Authored by Daniel Y. Teng via The Epoch Times (emphasis ours),

A Chinese state-owned firm is investigating the purchase of a deep water port and a World War II-era airstrip and marine base in the Solomon Islands, according to new documents obtained by the Australian Broadcasting Corporation.

In this handout provided by the Australian Department of Defence, Armadale Class Patrol Boat, HMAS Armidale, sails into the Port of Honiara, Guadalcanal Island, Solomon Islands, on Dec. 1, 2021. (CPL Brodie Cross/Australian Department of Defence via Getty Images)

The China Forestry Group Corporation, under the direct control of Beijing, is scoping out acquisition targets, including a forestry plantation on the circle-shaped island of Kolombangara—the site of extensive fighting between the Allies and Imperial Japan during World War II.

The plantation covers two-thirds of the island and includes 14,000 hectares of hardwood forest, 24,000 hectares of protected forest, a deep water port, an old marine base, airstrip, and large tracts of flat land.

Kolombangara is also part of the New Georgia Islands group, within the Western Province of the Solomon Islands. It is located near a major tuna fishing hub, Noro, as well as the town of Munda, where there is already extensive Chinese investment in the airport.

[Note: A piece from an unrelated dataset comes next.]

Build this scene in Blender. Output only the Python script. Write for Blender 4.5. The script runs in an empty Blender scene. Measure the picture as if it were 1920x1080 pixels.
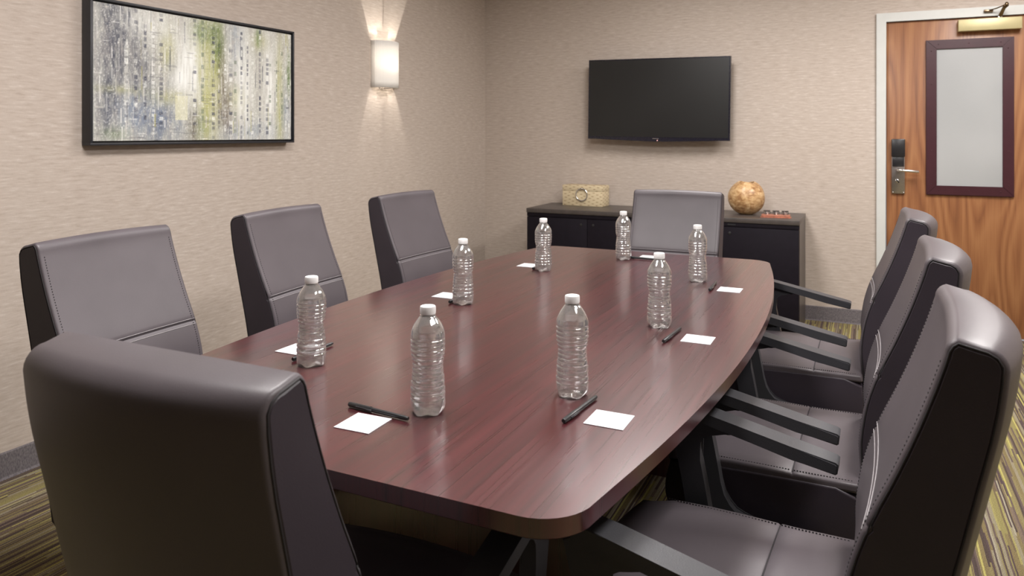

Talks for Kolombangara began in 2019 when a delegation from China Forestry visited the island. However, while the delegation showed little interest in the trees, there appeared to be interest in the wharf and its depth.

The plantation is currently owned by Taiwanese and Australian private shareholders, along with the Solomon Islands government—which currently maintains close ties to the Chinese Communist Party. Since May 2022, talks have resumed.

Members of the plantation company’s board, Kolombangara Forests Products Ltd, have written to the Australian Foreign Minister Penny Wong expressing concerns over Beijing’s interest, according to the ABC’s Four Corners program. Australia’s Department of Foreign Affairs and Trade responded by saying it would not intervene in this particular transaction.

The Australian government already has investments across the Solomon Islands in its bid to push back Beijing’s ongoing influence, including works at the Noro fishing and container hub, and funding six mobile phone towers across the country.

Beijing Influence Deeply Entrenched in the Solomons

It comes as Chinese telecommunications giant Huawei continues working with the Solomons national government to build 200 mobile towers across the islands. Huawei was banned from Australia’s 5G network in 2018 over security concerns—a move adopted by several democratic governments in subsequent years, including the United States, Japan, United Kingdom, India, and Taiwan.

Meanwhile, Solomon Islands Prime Minister Manasseh Sogavare was also found to have activated a secret Beijing-backed slush fund in the lead-up to a no-confidence motion in December—distributing $80,000 to every MP loyal to him (and nothing to those who opposed him).

The latest revelations come as democratic leaders continue bolstering support in the Pacific region in response to Beijing’s ongoing influence—which has entrenched the interests of corrupt national leaders.

Further, the plantation deal is not the first indication of Beijing’s military interests in the region. In April, documents were leaked revealing Chinese state-owned aviation company, Avic International Project Engineering Co., had been scoping out development sites for naval and infrastructure projects for the People’s Liberation Army—Navy (PLAN).

The news broke after a secret security deal between Solomon Islands Prime Minister Sogavare and Beijing was signed that would allow the PLAN to station troops, weapons, and naval ships in the region—opening the door to the full militarization of the region akin to the South China Sea.

Sogavare has continued to deny that Beijing will establish a military base.